Тем самым литература (и вообще искусство), можно сказать, концентрируется на себе, как бы не отсылая ни к чему «внешнему», разрабатывая, поддерживая, совершенствуя особые условные структуры сложного, самосоотнесенного и самоконституирующегося, «игрового» и в этом смысле собственно «культурного» действия[314]. Литературный и художественный авангард — в этом и состоит его функция в обществе и культуре — все больше специализируется на достаточно узком, но последовательно и все более рафинированно разрабатываемом круге символов и символических ситуаций, ставящих под вопрос нормативные границы и принятые формы субъективной идентичности, предписанные определения реальности, вообще любые предустановленные нормы как таковые. Соответственно своему радикальному импульсу, последовательной рационализации смысловых оснований реальности, элитная литература не устраняется и от авторефлексии как таковой — от «внутренней» аналитики самих литературных приемов и конвенций, стандартов сюжетного повествования и изображения, таких фикциональных конструкций, как действующий герой, жизнеподобный повествователь, реалистическая обстановка действия, языковая конституция изображаемого мира и лирического «я», идентичности повествователя (автора) и его масок-персонажей.

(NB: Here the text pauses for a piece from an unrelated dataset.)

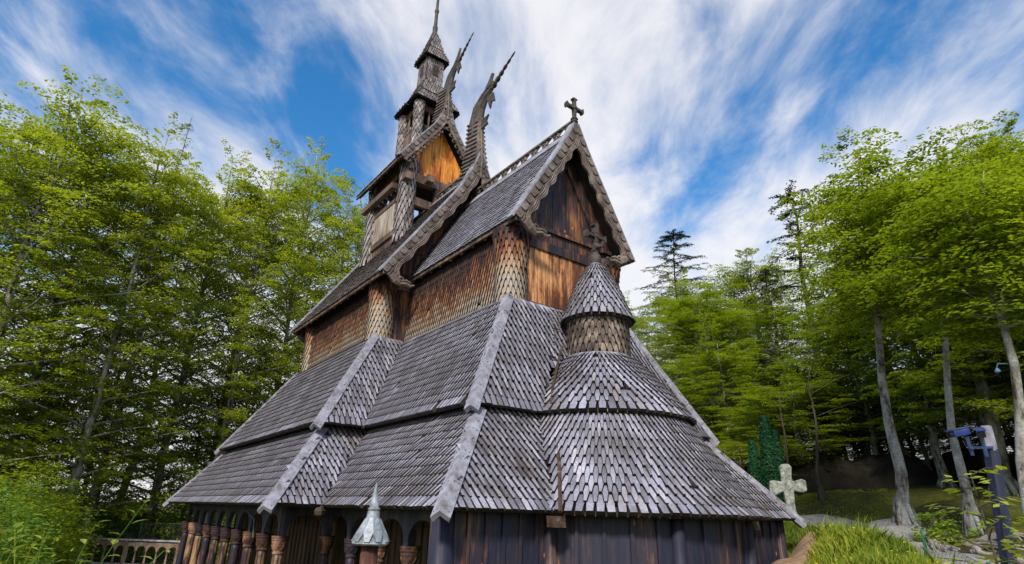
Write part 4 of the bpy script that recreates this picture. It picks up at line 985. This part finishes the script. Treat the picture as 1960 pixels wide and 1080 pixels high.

Ко второй — «массовой» — области относится по преимуществу литература нравоописательная и нравоучительная. Ее жанровая принадлежность жестко задана автором и безошибочно опознается читателями: в основе тут — динамичный сюжет и активный, показанный через события и поступки главный (заглавный) герой. Социально характерные персонажи действуют здесь в узнаваемых ситуациях общественной и семейной жизни, в типовой обстановке, сталкиваясь с проблемами и трудностями, насущными для большинства читателей (фантастические и сколь угодно экзотические времена и пространства, равно как немыслимая доисторическая архаика и внеземные цивилизации, их флора и фауна, антропоидные и другие представители, изображаются ровно теми же выразительными средствами). Эта словесность опирается на самые общие, давно ставшие привычными нормы эстетики отражения-подражания (мимесиса), она условно-натуралистична как по поэтике, так и по объекту внимания (среди ее предметов, если вообще не в центре действия, обязательно имеется социальная периферия или маргиналия: жизнь выпавших из нормы, непривилегированных групп, «дно» общества и «неприятные», запретные, «непубликуемые» стороны реальности — «ужасное», «уродливое», «грубое» или повышенно-экспрессивное, «трогательное», в том числе — по языку). Постоянное тематическое обновление, поиск новых сюжетных ходов — закон массовой словесности, различные жанры которой выступают особыми, условными средствами разведки и колонизации тематических пространств современности. Она критична по социальной направленности (в ее критическом репертуаре — в частности, юмор), но моралистична по идейному заряду и оптимистична, позитивна по проблемной развязке. Это словесность не только «жизненная», но, как правило, и жизнеутверждающая. Наконец, она — и в этом еще одна ее связь с актуальным временем — нередко публикуется в регулярных выпусках серийных изданий или в текущей периодике (и даже чаще не в идейно ангажированном толстом журнале, а в бульварном тонком либо в популярной газете), а кроме того — доходит до читателя, минуя специализированные группы рецензентов, рекомендателей и интерпретаторов (литературную критику).